Langkah ini dikenal sebagai triple intervention yakni strategi intervensi di tiga lini spot market, DNDF, dan pasar obligasi, yang diterapkan secara agresif demi menahan laju pelemahan rupiah.
Perry menegaskan menjaga stabilitas nilai tukar rupiah bukan hanya tanggung jawab Bank Indonesia semata, melainkan harus menjadi perhatian bersama seluruh pelaku pasar dan dunia usaha. Ia mengajak semua pihak untuk bersinergi menjaga iklim pasar keuangan yang kondusif demi tercapainya kestabilan nilai tukar secara berkelanjutan.
“Bank Indonesia mengajak seluruh pelaku pasar untuk bersama-sama menjaga iklim pasar keuangan yang kondusif, sehingga stabilitas nilai tukar rupiah dapat tercapai dengan baik,” ujarnya.
4. Menkeu optimistis rupiah menguat

Menteri Keuangan (Menkeu) Purbaya Yudhi Sadewa sebelumnya mengatakan, tekanan terhadap rupiah dipicu oleh sentimen pasar yang keliru, menyusul keputusan bank pelat merah menaikkan suku bunga deposito valas menjadi 4 persen. Akibatnya, dana berpindah dari deposito rupiah yang bunganya 3,75 persen dan dijamin LPS ke deposito valas.
Kebijakan ini efektif berlaku mulai 5 November 2025. Namun akibat dari kebijakan ini, permintaan terhadap dolar AS meningkat sementara permintaan terhadap rupiah menurun.
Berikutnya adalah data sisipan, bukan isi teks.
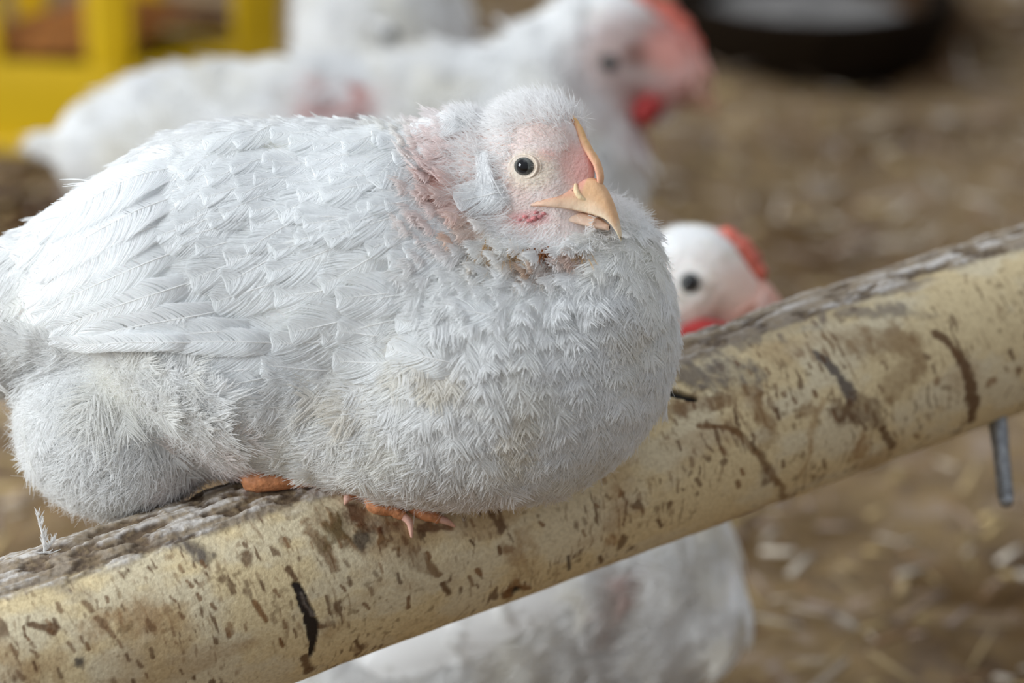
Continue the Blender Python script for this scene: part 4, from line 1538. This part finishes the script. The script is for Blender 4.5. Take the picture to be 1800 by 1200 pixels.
    if tailspec:
        mb = MB()
        (bx, by, ex_, ey2, wd, cnt) = tailspec
        for i in range(cnt):
            a_ = (i / (cnt - 1) - 0.5)
            P0 = q(bx, by, hz_body(prims) + a_ * 60)
            P1 = q(ex_ + abs(a_) * 20, ey2 + a_ * 70, hz_body(prims) + a_ * 150)
            u = np.linspace(0, 1, 12)[:, None]; v = np.linspace(-1, 1, 7)[None, :]
            d = P1 - P0; Ld = np.linalg.norm(d); d /= Ld
            sd2 = np.cross(d, [0, 0, 1.0]); sd2 /= np.linalg.norm(sd2); nn = np.cross(sd2, d)
            wp = np.minimum(1, 0.4 + 1.4 * u) * np.sqrt(np.clip(1 - np.clip((u - 0.6) / 0.4, 0, 1) ** 2.2, 0, 1))
            G = P0 + d * (u * Ld + 0 * v)[..., None] + sd2 * (v * wp * wd / 2)[..., None] + nn * (8 * (1 - v * v) + 0 * u)[..., None]
            mb.add(G.reshape(-1, 3), grid_faces(12, 7), np.array(hen_col))
        mb.build('tail', M_VANE, root, place=pl)
    # legs down to the litter
    for (x, y, z), splay in legs:
        hip = pl(np.array(q(x, y, z)))
        gz = float(ground_h(np.array(hip[0]), np.array(hip[1])))
        foot = np.array([hip[0] + splay, hip[1], gz + 0.008])
        mid = (hip + foot) / 2 + np.array([-0.018 * dirx, 0, 0])
        Vv, Ff = tube([hip + np.array([0, 0, 0.02]), hip, mid, foot + np.array([0, 0, 0.012])], [0.017, 0.0125, 0.0085, 0.0085], 12)
        mb = MB(); mb.add(Vv, Ff)
        lg_ = mb.build('leg', M_SHANK, root)
        for a_ in (-0.55, 0.0, 0.55, math.pi):
            dd = np.array([math.cos(a_) * dirx, math.sin(a_), 0])
            l_ = 0.052 if abs(a_) < 2 else 0.02
            Vv, Ff = tube([foot + np.array([0, 0, 0.006]), foot + dd * l_ * 0.55 + np.array([0, 0, 0.004]), foot + dd * l_], [0.0072, 0.006, 0.0035], 10)
            mb = MB(); mb.add(Vv, Ff)
            mb.build('toe', M_SHANK, lg_)
            Vv, Ff = tube([foot + dd * l_, foot + dd * (l_ + 0.008) + np.array([0, 0, -0.002])], [0.003, 0.0008], 8)
            mb = MB(); mb.add(Vv, Ff)
            mb.build('claw', M_CLAW, lg_)
    return root


def hz_body(prims):
    return prims[0][0][2]


PINK = (0.72, 0.47, 0.42)
# the bird standing just behind the perch, head showing over it
floor_bird('white chicken standing behind the birch log, its red-combed head peering over the log', 1.95,
    [(q(800, 1120, -40), (420, 220, 185), rotm(0, 0, 8), 1),
     (q(1130, 1010, -20), (165, 200, 150), rotm(0, 0, 6), 70),
     (q(1120, 780, -30), (115, 210, 105), rotm(0, 0, -8), 70),
     (q(1165, 575, -20), (98, 150, 88), rotm(0, 0, -14), 60),
     (q(1222, 487, 0), (98, 88, 70), rotm(0, 0, -12), 40),
     (q(1290, 520, 0), (68, 52, 40), rotm(0, 0, -32), 30),
     (q(1238, 1075, 20), (66, 96, 90), rotm(0, 0, 10), 26),
     (q(470, 1060, -40), (190, 120, 120), rotm(0, 0, 20), 80),
     (q(855, 1010, 62), (300, 215, 118), rotm(0, 0, 10), 10)],
    dict(c=(1230, 490, 0), r=96, eye=(1216, 487, 19), face=1.0,
         comb=[(1236, 414), (1276, 418), (1306, 444), (1328, 480), (1340, 512)], comb_h=24, comb_w=30,
         wattle=[(1188, 588, 12), (1232, 578, 19), (1275, 582, 14)], wz=62,
         beak=[(1300, 505, 34), (1332, 518, 29), (1360, 540, 18), (1378, 568, 5)], beak_col=(0.74, 0.42, 0.34),
         bare=[(1216, 487, 34, 30), (1320, 500, 60, 60)]),
    wing=[(1010, 960, 420, 1130, 150), (1040, 1010, 500, 1190, 150), (1060, 1060, 560, 1250, 150), (1040, 930, 640, 1000, 140), (1065, 980, 700, 1080, 140), (1085, 1040, 760, 1160, 140), (1100, 1000, 860, 1040, 120), (1115, 1060, 880, 1120, 120)],
    tailspec=(380, 1040, 210, 900, 70, 7),
    legs=(((930, 1290, 30), 0.0), ((860, 1290, -120), 0.0)),
    skin_and_shade_spots=((1300, 520, 55, 66, (0.84, 0.52, 0.42), 0.85), (1250, 560, 70, 30, (0.82, 0.58, 0.50), 0.7), (1240, 500, 90, 70, (0.80, 0.70, 0.63), 0.5), (1150, 1000, 30, 26, (0.66, 0.46, 0.44), 0.6), (1200, 1030, 10, 26, (0.34, 0.24, 0.17), 0.42), (1190, 1070, 10, 26, (0.34, 0.24, 0.17), 0.42), (1170, 1108, 12, 24, (0.34, 0.24, 0.17), 0.42), (1142, 1142, 16, 20, (0.34, 0.24, 0.17), 0.42), (1112, 1172, 20, 16, (0.34, 0.24, 0.17), 0.42), (750, 1195, 34, 12, (0.3, 0.22, 0.2), 0.7)))  # brown arc: shade of the wing-breast fold painted into the colour

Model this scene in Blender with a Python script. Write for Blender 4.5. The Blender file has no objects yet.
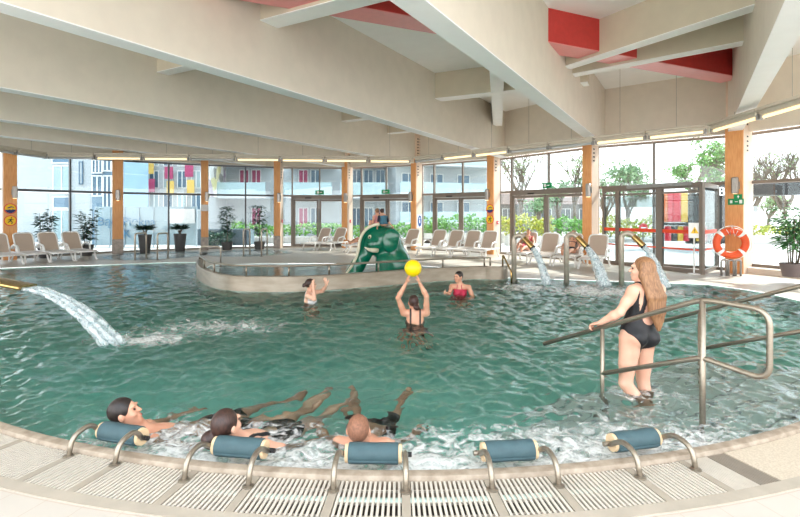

Hal ini menyebabkan arus keluar modal dari rupiah ke dolar, sehingga tekanan jual terhadap rupiah meningkat dan nilai tukar rupiah melemah.
Singkatnya, bunga deposito valas yang tinggi memicu pengalihan dana ke dolar AS, memperkuat tekanan pelemahan rupiah di pasar valuta asing. Purbaya menegaskan, kebijakan itu murni inisiatif bank, bukan arahan dari Kementerian Keuangan, Bank Indonesia, atau Danantara.
"Mungkin itu inisiatif beberapa pimpinan bank. Tapi yang jelas, tidak ada instruksi dari kami. Danantara juga menekankan pendekatan berbasis pasar, tanpa intervensi berlebihan dari pemilik," ujarnya.
Namun dia optimistis rupiah akan menguat pada pekan ini. Pada Senin (29/9), mata uang Garuda ditutup menguat ke level Rp16.680 per dolar AS, dan terus terapresiasi hingga hari ini, yang berakhir di level Rp16.665 per dolar AS.
Indikator yang mendorong optimisme rupiah akan menguat pekan depan adalah fundamental ekonomi Indonesia yang baik seperti pertumbuhan ekonomi yang konsisten di level 5 persen yang kemudian akan mendorong masuknya aliran modal asing.
Menurutnya, masuknya modal asing ke Indonesia tidak semata-mata ditentukan oleh tingginya suku bunga, melainkan oleh prospek ekonomi jangka panjang. Ia menyampaikan, investor asing pada dasarnya tidak datang untuk "membangun" perekonomian Indonesia, melainkan untuk memperoleh keuntungan dari pertumbuhan ekonomi yang sedang terjadi. Oleh karena itu, kebijakan ekonomi yang tepat dan prospek yang cerah menjadi kunci utama menarik investasi.